### Data lines:

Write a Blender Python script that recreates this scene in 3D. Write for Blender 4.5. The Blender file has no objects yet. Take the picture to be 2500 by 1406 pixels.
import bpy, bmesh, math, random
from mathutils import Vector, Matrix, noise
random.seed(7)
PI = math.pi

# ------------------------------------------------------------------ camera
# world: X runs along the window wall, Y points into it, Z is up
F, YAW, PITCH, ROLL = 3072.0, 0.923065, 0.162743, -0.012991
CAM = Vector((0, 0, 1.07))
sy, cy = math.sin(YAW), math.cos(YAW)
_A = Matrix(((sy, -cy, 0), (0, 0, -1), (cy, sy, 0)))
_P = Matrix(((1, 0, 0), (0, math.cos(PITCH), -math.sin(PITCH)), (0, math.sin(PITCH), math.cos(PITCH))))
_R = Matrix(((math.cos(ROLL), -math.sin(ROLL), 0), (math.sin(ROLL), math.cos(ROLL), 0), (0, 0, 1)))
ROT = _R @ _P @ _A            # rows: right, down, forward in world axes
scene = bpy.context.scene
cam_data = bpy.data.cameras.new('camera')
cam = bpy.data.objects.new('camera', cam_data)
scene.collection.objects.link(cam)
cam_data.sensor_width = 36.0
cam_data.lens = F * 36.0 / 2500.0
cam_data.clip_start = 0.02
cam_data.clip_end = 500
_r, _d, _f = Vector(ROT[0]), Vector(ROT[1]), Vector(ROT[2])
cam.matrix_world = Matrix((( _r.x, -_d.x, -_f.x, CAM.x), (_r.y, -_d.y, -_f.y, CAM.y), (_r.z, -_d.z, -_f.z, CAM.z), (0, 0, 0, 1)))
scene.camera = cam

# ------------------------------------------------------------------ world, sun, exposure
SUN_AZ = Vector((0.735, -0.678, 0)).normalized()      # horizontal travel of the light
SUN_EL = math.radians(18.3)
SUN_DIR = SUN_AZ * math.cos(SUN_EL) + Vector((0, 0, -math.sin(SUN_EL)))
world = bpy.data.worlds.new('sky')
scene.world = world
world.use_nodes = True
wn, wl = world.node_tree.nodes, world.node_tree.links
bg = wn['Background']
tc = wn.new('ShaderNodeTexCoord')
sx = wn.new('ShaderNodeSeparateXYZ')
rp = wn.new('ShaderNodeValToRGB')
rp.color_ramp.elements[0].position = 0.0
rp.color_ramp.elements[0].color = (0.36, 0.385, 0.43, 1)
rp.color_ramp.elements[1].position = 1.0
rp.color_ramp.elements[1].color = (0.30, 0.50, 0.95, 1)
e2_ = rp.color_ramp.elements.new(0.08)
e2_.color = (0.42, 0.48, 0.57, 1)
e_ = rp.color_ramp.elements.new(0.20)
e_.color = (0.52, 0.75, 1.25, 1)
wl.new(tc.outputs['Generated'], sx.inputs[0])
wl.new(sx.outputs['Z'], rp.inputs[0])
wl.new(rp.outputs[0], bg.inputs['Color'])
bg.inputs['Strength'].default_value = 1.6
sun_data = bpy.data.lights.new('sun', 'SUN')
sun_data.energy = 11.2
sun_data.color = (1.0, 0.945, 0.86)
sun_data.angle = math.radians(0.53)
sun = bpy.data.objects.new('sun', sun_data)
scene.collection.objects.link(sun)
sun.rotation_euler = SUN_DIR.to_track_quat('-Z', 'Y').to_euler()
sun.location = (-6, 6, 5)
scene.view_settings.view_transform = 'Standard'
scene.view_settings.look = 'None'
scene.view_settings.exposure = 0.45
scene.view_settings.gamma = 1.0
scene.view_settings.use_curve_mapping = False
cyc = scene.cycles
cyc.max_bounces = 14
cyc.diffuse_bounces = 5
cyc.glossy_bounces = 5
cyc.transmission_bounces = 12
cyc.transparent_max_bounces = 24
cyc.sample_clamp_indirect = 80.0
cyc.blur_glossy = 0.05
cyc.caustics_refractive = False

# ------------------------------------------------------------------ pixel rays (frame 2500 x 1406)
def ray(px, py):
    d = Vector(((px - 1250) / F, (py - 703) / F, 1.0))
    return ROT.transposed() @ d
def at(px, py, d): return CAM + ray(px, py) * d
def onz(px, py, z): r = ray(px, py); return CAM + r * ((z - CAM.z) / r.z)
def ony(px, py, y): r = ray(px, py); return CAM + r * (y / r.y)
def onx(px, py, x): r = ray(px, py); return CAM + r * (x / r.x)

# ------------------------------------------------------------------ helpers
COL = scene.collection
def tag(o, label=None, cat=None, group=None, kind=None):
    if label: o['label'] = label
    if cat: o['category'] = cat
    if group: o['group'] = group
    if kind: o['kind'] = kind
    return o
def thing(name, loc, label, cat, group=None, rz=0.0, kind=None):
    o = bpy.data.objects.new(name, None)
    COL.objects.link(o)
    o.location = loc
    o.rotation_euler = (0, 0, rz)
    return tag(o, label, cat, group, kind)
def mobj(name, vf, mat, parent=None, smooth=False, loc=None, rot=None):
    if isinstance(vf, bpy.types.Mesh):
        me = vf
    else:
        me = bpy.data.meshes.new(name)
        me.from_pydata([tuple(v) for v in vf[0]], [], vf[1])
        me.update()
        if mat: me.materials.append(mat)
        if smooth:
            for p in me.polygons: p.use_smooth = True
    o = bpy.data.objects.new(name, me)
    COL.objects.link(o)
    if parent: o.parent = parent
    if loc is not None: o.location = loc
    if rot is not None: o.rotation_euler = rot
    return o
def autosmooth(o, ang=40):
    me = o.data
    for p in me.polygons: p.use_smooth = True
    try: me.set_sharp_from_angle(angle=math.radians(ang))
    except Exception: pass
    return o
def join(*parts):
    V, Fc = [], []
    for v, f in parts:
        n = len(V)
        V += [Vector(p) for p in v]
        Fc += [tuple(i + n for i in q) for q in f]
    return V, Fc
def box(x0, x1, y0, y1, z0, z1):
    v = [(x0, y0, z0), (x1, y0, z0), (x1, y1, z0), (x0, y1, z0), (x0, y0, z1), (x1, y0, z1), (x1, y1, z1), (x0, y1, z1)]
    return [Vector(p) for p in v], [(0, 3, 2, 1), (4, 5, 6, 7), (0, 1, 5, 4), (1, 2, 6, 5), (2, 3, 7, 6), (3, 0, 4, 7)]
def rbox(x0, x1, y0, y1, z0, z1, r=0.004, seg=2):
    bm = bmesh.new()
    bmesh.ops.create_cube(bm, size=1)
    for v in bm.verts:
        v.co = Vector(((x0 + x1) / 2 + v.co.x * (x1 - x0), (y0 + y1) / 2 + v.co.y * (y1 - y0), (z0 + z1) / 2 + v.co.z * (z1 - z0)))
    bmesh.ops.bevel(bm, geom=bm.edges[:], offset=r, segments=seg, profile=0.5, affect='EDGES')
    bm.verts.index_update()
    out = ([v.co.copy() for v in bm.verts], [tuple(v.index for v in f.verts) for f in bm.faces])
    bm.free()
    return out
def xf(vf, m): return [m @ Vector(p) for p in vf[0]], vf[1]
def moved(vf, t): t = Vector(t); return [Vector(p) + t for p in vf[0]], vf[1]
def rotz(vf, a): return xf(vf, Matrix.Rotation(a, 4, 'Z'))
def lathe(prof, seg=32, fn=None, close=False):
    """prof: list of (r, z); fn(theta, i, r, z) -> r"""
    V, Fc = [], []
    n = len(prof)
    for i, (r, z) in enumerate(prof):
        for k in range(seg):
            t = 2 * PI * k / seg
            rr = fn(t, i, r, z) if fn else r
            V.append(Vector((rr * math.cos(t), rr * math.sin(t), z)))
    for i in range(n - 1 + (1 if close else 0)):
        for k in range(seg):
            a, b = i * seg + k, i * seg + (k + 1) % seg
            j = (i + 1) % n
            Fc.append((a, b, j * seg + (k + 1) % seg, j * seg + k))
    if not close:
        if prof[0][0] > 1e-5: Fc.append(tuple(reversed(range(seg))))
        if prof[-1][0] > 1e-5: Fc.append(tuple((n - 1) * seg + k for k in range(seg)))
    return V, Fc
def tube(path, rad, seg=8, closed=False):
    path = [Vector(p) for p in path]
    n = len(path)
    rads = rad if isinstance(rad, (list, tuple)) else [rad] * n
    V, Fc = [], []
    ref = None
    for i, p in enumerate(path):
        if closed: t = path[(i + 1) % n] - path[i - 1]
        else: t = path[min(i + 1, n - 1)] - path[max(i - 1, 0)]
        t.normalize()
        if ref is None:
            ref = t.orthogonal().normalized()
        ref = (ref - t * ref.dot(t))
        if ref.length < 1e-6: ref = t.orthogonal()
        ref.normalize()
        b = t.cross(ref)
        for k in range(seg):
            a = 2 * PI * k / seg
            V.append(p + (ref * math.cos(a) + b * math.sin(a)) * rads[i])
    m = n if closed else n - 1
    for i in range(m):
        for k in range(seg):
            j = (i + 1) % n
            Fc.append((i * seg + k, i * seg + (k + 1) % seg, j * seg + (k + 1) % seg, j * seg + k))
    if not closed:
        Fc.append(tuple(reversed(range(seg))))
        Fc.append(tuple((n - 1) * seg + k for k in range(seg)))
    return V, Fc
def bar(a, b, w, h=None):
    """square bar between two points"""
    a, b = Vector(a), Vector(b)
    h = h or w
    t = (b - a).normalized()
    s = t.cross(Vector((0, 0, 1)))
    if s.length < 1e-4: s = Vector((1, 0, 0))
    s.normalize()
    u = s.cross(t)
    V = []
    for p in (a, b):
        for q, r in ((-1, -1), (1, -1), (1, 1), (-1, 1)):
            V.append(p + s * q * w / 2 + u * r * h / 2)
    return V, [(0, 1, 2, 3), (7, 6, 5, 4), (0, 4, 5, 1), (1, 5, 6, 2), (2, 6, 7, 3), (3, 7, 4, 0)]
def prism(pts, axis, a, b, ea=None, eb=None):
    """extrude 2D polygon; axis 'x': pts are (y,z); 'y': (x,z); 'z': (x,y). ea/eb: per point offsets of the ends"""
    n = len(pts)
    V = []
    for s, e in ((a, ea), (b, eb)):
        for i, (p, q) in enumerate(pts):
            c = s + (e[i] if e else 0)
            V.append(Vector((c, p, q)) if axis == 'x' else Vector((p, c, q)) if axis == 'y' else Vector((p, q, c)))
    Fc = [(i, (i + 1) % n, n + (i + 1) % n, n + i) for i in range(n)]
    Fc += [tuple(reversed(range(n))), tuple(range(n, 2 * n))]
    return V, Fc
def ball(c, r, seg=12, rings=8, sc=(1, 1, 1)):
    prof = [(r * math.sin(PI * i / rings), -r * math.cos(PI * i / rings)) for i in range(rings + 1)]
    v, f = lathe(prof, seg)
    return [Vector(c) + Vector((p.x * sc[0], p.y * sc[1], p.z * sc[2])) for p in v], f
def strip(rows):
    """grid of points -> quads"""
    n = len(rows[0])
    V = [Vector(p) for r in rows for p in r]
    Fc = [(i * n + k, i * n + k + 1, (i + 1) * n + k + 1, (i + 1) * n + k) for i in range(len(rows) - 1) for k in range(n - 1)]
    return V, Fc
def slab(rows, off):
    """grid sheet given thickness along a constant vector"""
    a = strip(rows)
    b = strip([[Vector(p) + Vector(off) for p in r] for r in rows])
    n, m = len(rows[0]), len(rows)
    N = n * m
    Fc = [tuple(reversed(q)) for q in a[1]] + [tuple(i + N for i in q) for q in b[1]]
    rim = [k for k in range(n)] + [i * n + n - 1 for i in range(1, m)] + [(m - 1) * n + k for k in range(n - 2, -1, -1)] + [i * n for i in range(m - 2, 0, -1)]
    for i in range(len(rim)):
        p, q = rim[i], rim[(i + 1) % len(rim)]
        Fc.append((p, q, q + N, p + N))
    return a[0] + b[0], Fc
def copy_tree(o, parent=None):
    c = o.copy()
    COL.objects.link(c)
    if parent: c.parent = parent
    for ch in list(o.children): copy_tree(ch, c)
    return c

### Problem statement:
Beginning at the top of the data, extract each line through the line containing "PI = math.pi" and return those lines exactly, with nothing added.

### Written solution:
Write a Blender Python script that recreates this scene in 3D. Write for Blender 4.5. The Blender file has no objects yet. Take the picture to be 2500 by 1406 pixels.
import bpy, bmesh, math, random
from mathutils import Vector, Matrix, noise
random.seed(7)
PI = math.pi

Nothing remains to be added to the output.